Robert Allen Hume was a Congregational clergyman and missionary.
Background
Hume was born at Byculla, India, where his parents were missionaries of the American Board of Commissioners for Foreign Missions. He was the son of Robert Wilson and Hannah Derby (Sackett) Hume. He was a grandson of Robert Hume of Berwickshire, Scotland, who emigrated to America and settled in Galway, N. Y. , in 1795. On the death of his father in 1854, young Robert went with his mother, a brother, and five sisters to Springfield, Massachussets.
Education
He prepared for college at the Springfield high school and at Williston Academy, and entered Yale in 1864. During his college course he won prizes in English composition and took high rank as a scholar.
After graduation in 1868 he spent the ensuing year as a teacher in General Russell's Collegiate and Commercial Institute, New Haven. He was a student in Yale Divinity School during the next two years and received from the College the degree of M. A. in 1871. He then taught one year in the Edwards School, Stockbridge, Massachussets, and entered Andover Theological Seminary, from which he received the degree of B. D. in 1873. He was ordained to the Congregational ministry on May 10, 1874, in New Haven.
Career
Hume and his wife sailed in August 1874, from New York for Mumbai, via Glasgow, under appointment as missionaries of the American Board. Being assigned on his arrival to Ahmednagar, he began his service there in October. That city was his headquarters during his entire missionary career. He founded there in 1878 a theological seminary, known as United Divinity College since 1921 when the United Free Church of Scotland joined in the work, and remained its head until 1926. This was his chief, although by no means his only, work.

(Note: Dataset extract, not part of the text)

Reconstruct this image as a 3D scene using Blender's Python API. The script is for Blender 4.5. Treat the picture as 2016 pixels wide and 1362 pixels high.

For forty years he was superintendent of the Parner district, west of Ahmednagar, in which over a thousand conversions occurred and eighteen churches and schools were built during his administration. He served at various times as principal of the Ahmednagar high school, opened in 1882, and the Ahmednagar girls' school; as secretary of the Mumbai branch of the British and Foreign Bible Society; as English editor of the Dnyanodaya, an Anglo-Marathi periodical; and he was for a time a member of the Ahmednagar Municipality, and was chosen a delegate to the unofficial Indian National Congress of 1907.
He served by appointment of the Governor of Mumbai on the Presidency Committee on Problems of Religious Mendicancy, and was the only American called to testify before the Montague-Chelmsford commission on reform in Indian government. In 1925 he was chosen the first moderator of the United Church of Northern India, and in 1927 represented the United Church at the World Conference on Faith and Order, held in Lausanne, Switzerland. During his periods of furlough in America, he engaged in various activities, including instruction during 1904-05 in Andover Theological Seminary and the publication of the substance of his course as Missions from the Modern View (1905); the delivery of lectures at the University of Chicago, Oberlin College, Union Seminary, and elsewhere, and their publication as An Interpretation of India's Religious History (1911). In 1919-20 he acted as a professor in the Kennedy School of Missions, Hartford, Connecticut, and served as vice-moderator of the National Council of Congregational Churches.
A prolific writer, in addition to the works already cited he was the author of many translations, articles and pamphlets, including a Marathi version of Ecclesiastical Polity of the New Testament, Christianity Tested by Reason (Mumbai, 1893), A High Emprise (Calcutta, 1916), and an autobiography, "Hume of Ahmednagar". His articles appeared frequently in such periodicals as the Missionary Herald, the Indian Review, the Modern Review, the Indian Interpreter, Young Men of India, and the Missionary Review of the World.
He spent his last days, after retirement from the India service in 1926, at Auburndale, Massachussets, and died in Brookline, Massachussets. His body was cremated at his own request, and his ashes lie in Ahmednagar in the Memorial Church which bears his name.
Achievements
In 1901 he received the Kaisar-i-Hind gold medal from the British government in recognition of his services as administrator of funds sent from America in relief of the famine of 1897-1900.
Membership
He was president of the All-India Christian Endeavor Union for the year 1902-03, president in 1914 of the Christian Endeavor Union of the Mumbai Presidency, and president in 1916 of the Mumbai Representative Council of Missions.
Connections
On July 7 was married to Abbie Lyon Burgess, daughter of the Rev. Ebenezer Burgess, of New Haven. Hume was twice married. His first wife died at Panchganj, India, July 25, 1881. Two sons and two daughters were born of this union. On September 7, 1887, he was married in Ahmednagar to Katie Fairbank, a missionary in Ahmednagar since 1882, and the daughter of the Rev. Samuel Bacon Fairbank of the Marathi Mission. Three sons and one daughter were born to them.